Seperti Elias dan Lukas (dua karakter anak kembar di film ini) yang doyan main-main—petak umpet, berenang di danau dan jalan-jalan lihat kuburan—Veronika dan Severin pun suka “bermain-main”. “Goodnight Mommy” tidak akan memberi kita banyak informasi, membiarkan penonton terlena dan sibuk menebak-nebak dengan petunjuk yang disamarkan dengan rapih. Menonton “Goodnight Mommy” tak hanya membutuhkan kesabaran tapi juga kejelian dalam melihat banyak hal, termasuk gesture setiap pemain dan kemana arah mata mereka ketika berdialog. Veronika dan Severin bisa dibilang sanggup mengendalikan penonton, gw kayak dipaksa untuk berpikir sesuai dengan apa yang mereka inginkan, menempatkan banyak perangkap yang kemudian berhasil memperdaya gw untuk percaya pada apa yang gw lihat di layar. Veronika dan Severin bisa menciptakan ilusi, yang tak saja menyembunyikan fakta yang sebenarnya tapi juga mempermainkan pikiran penonton kalo Ibu Elias dan Lukas itu memang monster jahat, lalu kemudian kita dengan mudahnya bersimpati dengan anak-anak yang bertampang polos.
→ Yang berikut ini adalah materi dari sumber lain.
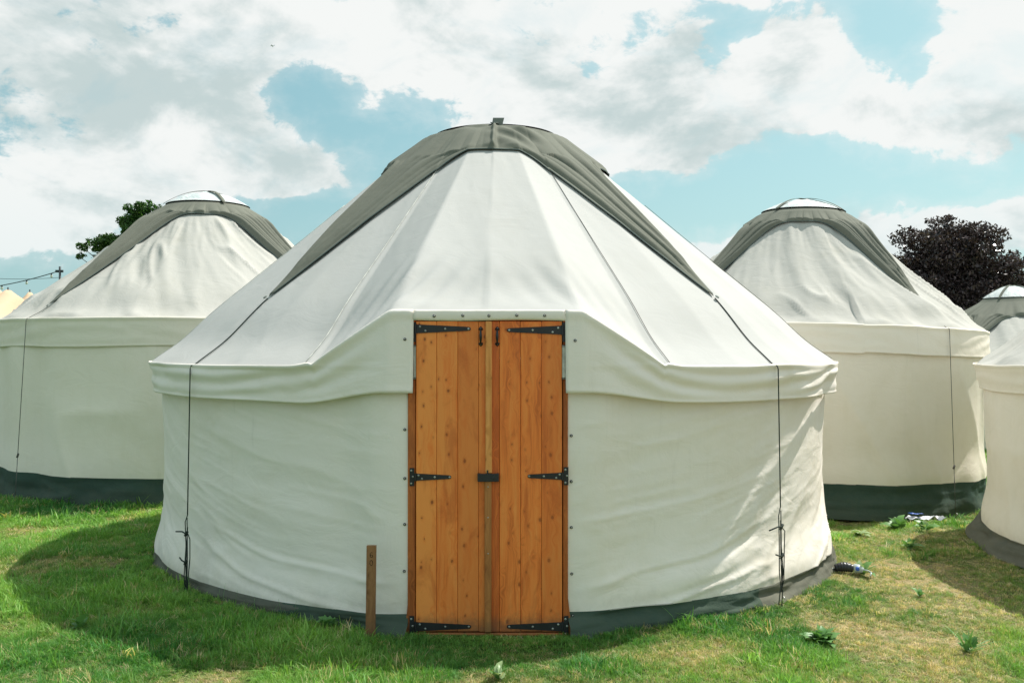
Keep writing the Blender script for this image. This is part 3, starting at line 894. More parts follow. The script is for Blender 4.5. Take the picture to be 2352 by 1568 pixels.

“Permainan” Veronika dan Severin nantinya akan membuat gw melupakan alur “Goodnight Mommy” yang terasa merangkak, tanpa sadar gw sudah beradaptasi dengan cara tuturnya yang lamban, begitu gw berhasil masuk dalam cengkraman film ini. Durasinya tak akan terasa lama, toh kita akan dibuat sibuk oleh Veronika dan Severin, tak saja sibuk menerka-nerka tapi juga memperhatikan tiap simbol dan petunjuk yang dibeberkan tak terburu-buru. Separuh pertama dimanfaatkan dengan sangat baik oleh “Goodnight Mommy” untuk menyiapkan semuanya, dari menggiring penonton untuk meyakini kalo yang terlihat jahat itu memang jahat, sampai membangun atmosfir yang tepat agar kita yang menonton juga memiliki rasa tidak menyenangkan, kesepian dan juga kehilangan. Didukung oleh tatanan scoring yang serba minimalis dan creepy, “Goodnight Mommy” benar-benar ingin membuat kita merasakan, tak hanya nuansa cekamnya yang mencekik, tapi juga apa yang dirasakan oleh mereka yang hadir di layar, entah itu rasa bersalah atau rasa marah yang terpendam. Kengehean “Goodnight Mommy” memang terletak pada bagaimana Veronika dan Severin melibatkan perasaan penonton, menyeret kita secara emosional dan mampu menampilkan adegan-adegan brutalnya tetap terkesan tak dilebih-lebihkan. Porsinya cukup untuk pada akhirnya men-trigger gw untuk berteriak anjing sekencang-kencangnya. Anjing!